If you've worked up an appetite, Schmidt's Restaurant and Sausage Haus is well known for its authentic German products, such as hot German potato salad, sauerkraut, bratwurst, Bahama Mamas, and their not-to-be-duplicated jumbo cream puffs. Try the buffet for a taste of it all.
For a collegiate adventure, visit The Ohio State University (OSU), which boasts one of the largest student populations in the United States. The perfect introduction to the university is a campus walking tour.
Highlights include the Oval, the parklike heart of the campus that was designed by Central Park architect Frederick Law Olmsted; and the Wexner Center for Arts, a multidisciplinary contemporary arts center that's home to cutting edge films, dance, music and visual art exhibits.
Before becoming the golfing legend that he is, Jack Nicklaus was honing his skills on the links as a student at the OSU. So it's fitting that a museum honoring the Golden Bear (as he is known among Americans) is part of the OSU's athletic complex. Filled with Jack Nicklaus memorabilia and interactive displays, the Jack Nicklaus Museum follows the career of a golfer many have called the game's best ever.
Do you love shopping? Easton Town Center, Polaris Fashion Place and The Mall at Tuttle Crossing dot Columbus' outskirts. Eachoffers a distinct flavor, selection and retail ambiance with plenty more than fashion. Home furnishings, day spas and even fitness centers vie for attention, along with restaurants and entertainment venues for relaxation.

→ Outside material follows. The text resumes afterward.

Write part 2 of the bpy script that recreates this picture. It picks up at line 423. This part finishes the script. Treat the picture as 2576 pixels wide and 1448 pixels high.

Venture beyond the malls and into Columbus' vibrant and unique neighborhoods - the Short North Arts District, German Village and Grandview. Each is a perfect destination for art and gift gallery hopping.
And shop the author-signed bookshelf at Clintonville's Cover to Cover, known for its wealth of children's titles.
Satisfy your sweet tooth at Wittich's Candy Shop in Circleville, which current owner Fred Wittich says is Ohio's oldest family-owned-and-operated chocolate shop. Watch workers hand dipping one of the dozen flavors shipped throughout the United States, then take a break at the soda fountain.
When I visited Columbus, it was the time of the Columbus International Festival at the Veterans Memorial. It featured more than 150 exhibitors from more than 60 countries, including our very own, the Philippines.
Entrance fee was US$ 5 per person, but it was worth it. I had the delight of eating our own food.
Talking about food, the city may be landlocked, but it boasts plenty of great places to sample the finest, freshest seafood around. For imaginative cuisine, stop by R.J. Snappers, located just north of downtown in the trendy Short North Arts District. Another restaurant I like is the Bexley's Monk, recently anointed by "The Columbus Dispatch" as one of the 10 best in the city. Its appealing offerings include blackened tuna served with garlic whipped potatoes, snow peas and lemon beurre blanc; wood oven-roasted Gulf snapper in a Szechwan vinaigrette; and horseradish-encrusted sea scallops with a Dijon cream sauce. Hungry yet?
But how do you get to Columbus? For us Filipinos, it's by air. Port Columbus International Airport, located just 10 minutes east of downtown, is served by 23 passenger airlines providing 354 daily arrivals and departures to 23 non-stop destinations. I flew all the way from Manila to Detroit then to Columbus via Northwest Airlines.
It's easy to get around Ohio's capital. Automobiles are available for rent from various points in the city through Experience Columbus. Central Ohio Transit Authority provides public transportation while Northway Taxicab Company and the Independent Taxicab Association of Columbus provide taxi service. The average fare from Port Columbus International Airport to downtown is between US$16 and US$18.
The words of Mayor Coleman still rings to my ear: "Whether you are here for a business trip or a personal visit, we are ready to make your time in Columbus pleasant and productive. I hope you enjoy your stay."